Newly appointed Directors are briefed on the business activities of the Group and its strategic directions. They are also provided with relevant information
on the Company’s policies and procedures. There would be an orientation program to ensure that newly appointed Directors are familiar with the Group’s
business and governance practices. The Company will also provide training in areas such as accounting, legal and industry-specific knowledge as appropriate
for Directors who have no prior experience as a director of a listed company.
Matters Requiring Board Approval
The Board has identified a number of areas for which the Board has direct responsibility for decision making. Interested Person Transactions and the Group’s
internal control procedures are also reviewed by the Board.
Major investments and funding decisions are reviewed and approved by the Board.
The Board also meets to consider the following corporate matters:-
Approval of quarterly result announcements;
Approval of the Annual Reports and Accounts;
Convening of Shareholder’s Meetings;
Approval of Corporate Strategies; and
Material Acquisitions and Disposal of assets.
Principle 2: Board Composition and Guidance
The Board comprises an Executive Chairman and eight non-executive Directors.

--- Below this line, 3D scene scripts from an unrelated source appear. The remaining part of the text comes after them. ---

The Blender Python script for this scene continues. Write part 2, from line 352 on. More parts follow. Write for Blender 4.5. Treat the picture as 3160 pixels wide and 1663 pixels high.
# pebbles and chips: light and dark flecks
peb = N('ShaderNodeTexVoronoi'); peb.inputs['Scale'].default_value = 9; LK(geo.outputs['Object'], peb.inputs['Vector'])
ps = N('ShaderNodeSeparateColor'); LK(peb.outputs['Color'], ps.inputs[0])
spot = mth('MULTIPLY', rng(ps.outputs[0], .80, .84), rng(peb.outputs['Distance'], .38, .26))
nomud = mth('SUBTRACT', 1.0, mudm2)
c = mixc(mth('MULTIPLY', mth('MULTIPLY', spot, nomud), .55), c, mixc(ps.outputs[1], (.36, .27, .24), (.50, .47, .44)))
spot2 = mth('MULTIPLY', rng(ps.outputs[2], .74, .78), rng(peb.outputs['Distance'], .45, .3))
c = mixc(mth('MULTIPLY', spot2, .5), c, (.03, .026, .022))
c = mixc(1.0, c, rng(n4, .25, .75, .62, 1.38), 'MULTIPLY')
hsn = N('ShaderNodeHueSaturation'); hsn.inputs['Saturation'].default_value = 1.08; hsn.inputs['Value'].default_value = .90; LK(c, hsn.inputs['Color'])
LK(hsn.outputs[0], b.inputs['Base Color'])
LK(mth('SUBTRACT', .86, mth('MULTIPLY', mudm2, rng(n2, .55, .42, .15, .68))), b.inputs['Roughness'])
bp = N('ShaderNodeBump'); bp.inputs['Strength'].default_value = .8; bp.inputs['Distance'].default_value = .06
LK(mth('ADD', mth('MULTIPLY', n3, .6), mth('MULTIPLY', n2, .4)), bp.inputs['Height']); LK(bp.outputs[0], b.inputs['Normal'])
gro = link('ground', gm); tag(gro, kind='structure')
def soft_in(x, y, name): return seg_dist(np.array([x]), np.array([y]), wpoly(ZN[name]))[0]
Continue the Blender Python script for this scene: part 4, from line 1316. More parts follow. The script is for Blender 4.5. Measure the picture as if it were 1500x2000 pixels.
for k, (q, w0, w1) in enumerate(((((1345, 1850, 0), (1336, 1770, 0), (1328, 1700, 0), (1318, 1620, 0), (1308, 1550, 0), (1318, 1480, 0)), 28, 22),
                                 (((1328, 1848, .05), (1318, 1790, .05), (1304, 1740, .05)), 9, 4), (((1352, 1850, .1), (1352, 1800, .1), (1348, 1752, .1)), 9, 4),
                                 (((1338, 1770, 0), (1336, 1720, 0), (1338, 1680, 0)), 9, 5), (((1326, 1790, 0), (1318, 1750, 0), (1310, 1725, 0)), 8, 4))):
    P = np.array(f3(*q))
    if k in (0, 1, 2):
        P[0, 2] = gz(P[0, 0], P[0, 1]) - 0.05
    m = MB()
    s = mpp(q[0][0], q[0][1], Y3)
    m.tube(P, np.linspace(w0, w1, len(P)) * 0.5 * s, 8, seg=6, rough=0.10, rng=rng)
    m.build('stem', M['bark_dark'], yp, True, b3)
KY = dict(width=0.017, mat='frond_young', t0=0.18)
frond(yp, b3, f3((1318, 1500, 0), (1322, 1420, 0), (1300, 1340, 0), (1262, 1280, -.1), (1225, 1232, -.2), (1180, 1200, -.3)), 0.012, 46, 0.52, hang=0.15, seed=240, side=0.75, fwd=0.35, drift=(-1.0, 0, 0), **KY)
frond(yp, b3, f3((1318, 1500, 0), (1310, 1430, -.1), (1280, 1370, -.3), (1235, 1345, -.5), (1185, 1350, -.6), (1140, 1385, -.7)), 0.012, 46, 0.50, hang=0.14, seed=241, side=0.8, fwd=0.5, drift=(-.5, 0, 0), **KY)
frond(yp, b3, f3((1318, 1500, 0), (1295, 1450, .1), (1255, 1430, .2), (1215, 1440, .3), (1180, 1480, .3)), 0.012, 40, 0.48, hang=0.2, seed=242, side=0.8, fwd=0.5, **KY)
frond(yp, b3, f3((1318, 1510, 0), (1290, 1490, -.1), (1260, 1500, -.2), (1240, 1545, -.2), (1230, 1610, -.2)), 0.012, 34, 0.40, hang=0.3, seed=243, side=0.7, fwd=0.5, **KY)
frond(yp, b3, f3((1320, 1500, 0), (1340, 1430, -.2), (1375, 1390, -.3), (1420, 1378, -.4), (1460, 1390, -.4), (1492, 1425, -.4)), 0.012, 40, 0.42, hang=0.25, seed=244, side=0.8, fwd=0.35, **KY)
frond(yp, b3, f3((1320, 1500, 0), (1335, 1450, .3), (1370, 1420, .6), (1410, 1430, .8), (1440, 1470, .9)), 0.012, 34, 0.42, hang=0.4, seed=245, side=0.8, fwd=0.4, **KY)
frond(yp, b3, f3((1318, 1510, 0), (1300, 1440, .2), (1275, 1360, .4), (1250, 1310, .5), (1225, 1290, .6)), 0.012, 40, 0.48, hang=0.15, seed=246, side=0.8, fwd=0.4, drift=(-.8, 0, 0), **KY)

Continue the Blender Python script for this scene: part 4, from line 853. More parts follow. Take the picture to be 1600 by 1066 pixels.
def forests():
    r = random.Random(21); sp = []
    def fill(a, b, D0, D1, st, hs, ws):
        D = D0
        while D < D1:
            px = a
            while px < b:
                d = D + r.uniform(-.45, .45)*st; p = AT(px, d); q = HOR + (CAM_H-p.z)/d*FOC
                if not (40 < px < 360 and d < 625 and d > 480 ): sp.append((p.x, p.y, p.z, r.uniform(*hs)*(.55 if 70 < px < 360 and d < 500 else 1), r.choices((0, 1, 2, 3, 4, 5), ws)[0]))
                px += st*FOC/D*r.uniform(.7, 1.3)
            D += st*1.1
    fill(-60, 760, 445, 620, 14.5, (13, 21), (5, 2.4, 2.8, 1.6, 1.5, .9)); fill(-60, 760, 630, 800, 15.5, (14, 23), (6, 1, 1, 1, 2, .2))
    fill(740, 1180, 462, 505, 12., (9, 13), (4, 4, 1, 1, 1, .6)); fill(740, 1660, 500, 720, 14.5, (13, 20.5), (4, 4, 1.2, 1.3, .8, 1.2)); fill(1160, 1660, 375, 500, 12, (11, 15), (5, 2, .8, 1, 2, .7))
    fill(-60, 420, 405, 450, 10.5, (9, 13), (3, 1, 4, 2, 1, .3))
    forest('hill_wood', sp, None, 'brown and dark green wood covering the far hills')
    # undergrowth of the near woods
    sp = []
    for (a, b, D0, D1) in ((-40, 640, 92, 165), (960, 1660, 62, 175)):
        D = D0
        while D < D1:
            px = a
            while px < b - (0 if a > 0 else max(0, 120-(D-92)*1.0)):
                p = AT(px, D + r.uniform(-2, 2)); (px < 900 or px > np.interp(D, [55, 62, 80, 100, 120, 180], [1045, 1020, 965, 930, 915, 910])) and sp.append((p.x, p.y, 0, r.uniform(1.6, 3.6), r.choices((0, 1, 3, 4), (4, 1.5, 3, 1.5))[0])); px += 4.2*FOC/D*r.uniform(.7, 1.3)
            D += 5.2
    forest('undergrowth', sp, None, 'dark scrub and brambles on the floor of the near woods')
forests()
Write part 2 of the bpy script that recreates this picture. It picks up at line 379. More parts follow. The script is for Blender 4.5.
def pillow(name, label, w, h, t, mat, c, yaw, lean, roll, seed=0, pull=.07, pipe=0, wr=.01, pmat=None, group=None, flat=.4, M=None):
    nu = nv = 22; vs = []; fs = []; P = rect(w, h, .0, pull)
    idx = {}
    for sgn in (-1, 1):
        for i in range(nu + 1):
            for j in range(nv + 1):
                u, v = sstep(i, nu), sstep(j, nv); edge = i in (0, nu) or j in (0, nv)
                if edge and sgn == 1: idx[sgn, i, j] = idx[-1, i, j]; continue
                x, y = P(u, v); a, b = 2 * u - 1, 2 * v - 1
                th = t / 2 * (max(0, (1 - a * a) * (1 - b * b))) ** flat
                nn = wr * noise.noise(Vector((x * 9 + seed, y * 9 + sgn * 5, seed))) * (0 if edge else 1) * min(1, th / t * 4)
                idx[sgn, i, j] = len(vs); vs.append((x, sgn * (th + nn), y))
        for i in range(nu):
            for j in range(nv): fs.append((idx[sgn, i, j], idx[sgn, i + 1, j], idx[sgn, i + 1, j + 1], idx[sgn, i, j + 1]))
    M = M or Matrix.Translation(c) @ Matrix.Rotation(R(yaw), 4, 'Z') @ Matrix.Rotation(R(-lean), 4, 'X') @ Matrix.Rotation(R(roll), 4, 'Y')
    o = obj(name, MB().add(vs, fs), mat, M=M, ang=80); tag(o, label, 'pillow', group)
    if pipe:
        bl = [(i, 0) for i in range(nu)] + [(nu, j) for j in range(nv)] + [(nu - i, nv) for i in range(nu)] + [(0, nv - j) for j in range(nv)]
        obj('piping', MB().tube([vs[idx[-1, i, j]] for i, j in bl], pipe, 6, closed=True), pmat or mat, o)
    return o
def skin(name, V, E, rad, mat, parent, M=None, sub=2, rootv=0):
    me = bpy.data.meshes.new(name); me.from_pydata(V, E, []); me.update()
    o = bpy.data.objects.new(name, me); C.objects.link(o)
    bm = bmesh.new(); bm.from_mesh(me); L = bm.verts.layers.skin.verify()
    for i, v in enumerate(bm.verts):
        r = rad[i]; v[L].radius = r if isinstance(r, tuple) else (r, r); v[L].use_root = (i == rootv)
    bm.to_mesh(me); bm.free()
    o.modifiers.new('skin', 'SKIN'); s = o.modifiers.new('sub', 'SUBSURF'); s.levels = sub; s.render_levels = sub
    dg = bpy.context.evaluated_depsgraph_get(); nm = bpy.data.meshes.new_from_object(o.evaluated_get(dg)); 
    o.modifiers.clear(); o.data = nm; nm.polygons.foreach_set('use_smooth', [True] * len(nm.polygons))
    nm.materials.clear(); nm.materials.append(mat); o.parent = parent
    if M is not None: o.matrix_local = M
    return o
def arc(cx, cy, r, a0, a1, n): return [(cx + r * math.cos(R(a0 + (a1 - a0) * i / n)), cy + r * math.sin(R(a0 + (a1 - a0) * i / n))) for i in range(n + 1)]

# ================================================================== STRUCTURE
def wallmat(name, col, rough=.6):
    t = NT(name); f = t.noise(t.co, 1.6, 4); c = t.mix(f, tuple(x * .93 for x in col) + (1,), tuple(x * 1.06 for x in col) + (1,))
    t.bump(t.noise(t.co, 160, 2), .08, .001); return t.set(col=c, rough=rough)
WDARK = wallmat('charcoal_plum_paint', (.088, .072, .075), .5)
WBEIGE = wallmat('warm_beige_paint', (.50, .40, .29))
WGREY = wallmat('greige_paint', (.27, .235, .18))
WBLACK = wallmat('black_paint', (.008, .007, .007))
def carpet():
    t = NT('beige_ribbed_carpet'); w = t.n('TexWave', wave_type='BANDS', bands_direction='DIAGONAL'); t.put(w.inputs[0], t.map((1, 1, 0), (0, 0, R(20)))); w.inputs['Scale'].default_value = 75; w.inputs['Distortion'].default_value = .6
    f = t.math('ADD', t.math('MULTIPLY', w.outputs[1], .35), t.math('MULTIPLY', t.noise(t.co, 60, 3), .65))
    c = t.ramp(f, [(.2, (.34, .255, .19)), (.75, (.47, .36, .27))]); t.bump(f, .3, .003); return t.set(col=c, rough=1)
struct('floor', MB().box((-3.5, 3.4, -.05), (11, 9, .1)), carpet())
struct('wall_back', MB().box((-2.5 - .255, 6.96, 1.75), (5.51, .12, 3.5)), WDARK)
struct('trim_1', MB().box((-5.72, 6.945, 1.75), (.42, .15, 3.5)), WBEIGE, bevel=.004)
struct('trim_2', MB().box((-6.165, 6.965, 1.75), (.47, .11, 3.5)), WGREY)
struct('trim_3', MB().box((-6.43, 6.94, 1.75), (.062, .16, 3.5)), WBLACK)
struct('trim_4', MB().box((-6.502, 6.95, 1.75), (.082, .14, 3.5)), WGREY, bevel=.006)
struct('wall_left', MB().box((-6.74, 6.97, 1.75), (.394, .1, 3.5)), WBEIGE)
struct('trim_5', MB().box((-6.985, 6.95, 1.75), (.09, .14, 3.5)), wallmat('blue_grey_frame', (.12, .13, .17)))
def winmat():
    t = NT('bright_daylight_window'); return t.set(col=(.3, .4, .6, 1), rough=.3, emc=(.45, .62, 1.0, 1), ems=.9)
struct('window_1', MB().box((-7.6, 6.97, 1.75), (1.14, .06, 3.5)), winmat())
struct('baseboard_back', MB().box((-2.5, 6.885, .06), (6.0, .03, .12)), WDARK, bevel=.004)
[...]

Of the eight non-executive Directors, four are independent Directors making
up at least one-third of the Board. The Board is currently in the process of reviewing the Board composition in order to meet the recommendation that at
least one-half of the Board comprise independent directors in cases where the Chairman and Chief Executive Officer is the same person.
The independence of each Director will be reviewed by the Nominating Committee to ensure that the Board is capable of exercising objective judgment on
corporate affairs of the Group. The appointment of each Director is based on his caliber, experience, stature and potential contribution to the Company and
its businesses. Our current Directors are respected individuals with diverse expertise and good track record in their respective fields.
Mr Tay Siew Choon and Dr Choong Chow Siong, have served as Independent Directors for more than 9 years. The Board has carried out a rigorous review of
their independence status. The Board’s view is that both Mr Tay Siew Choon and Dr Choong Chow Siong continue to demonstrate their abilities to exercise
strong independent judgment in their deliberations and act in the best interests of the Company and that their length of service on the Board have not affected
their independence from management. Both Mr Tay and Dr Choong continue to express their views, debate issues and objectively and actively scrutinize and
challenge management. Further, having gained in depth understanding of the business and operating environment of the Group, they provide the Company
with much needed experience and knowledge of the industry. After taking into account all these factors and having weighed the need for Board refreshment
against tenure for relative benefit, the NC and the Board (saved for Mr Tay and Dr Choong who abstained from deliberation of this matter) has reviewed and
determined that Mr Tay and Dr Choong continue to be Independent Directors, notwithstanding that their service on the Board has been more than nine years.
The Nominating Committee is of the view that the current Board is capable of providing the necessary expertise to meet the Board’s objectives and that no
individual or small group of individuals dominates the Board’s decision making process.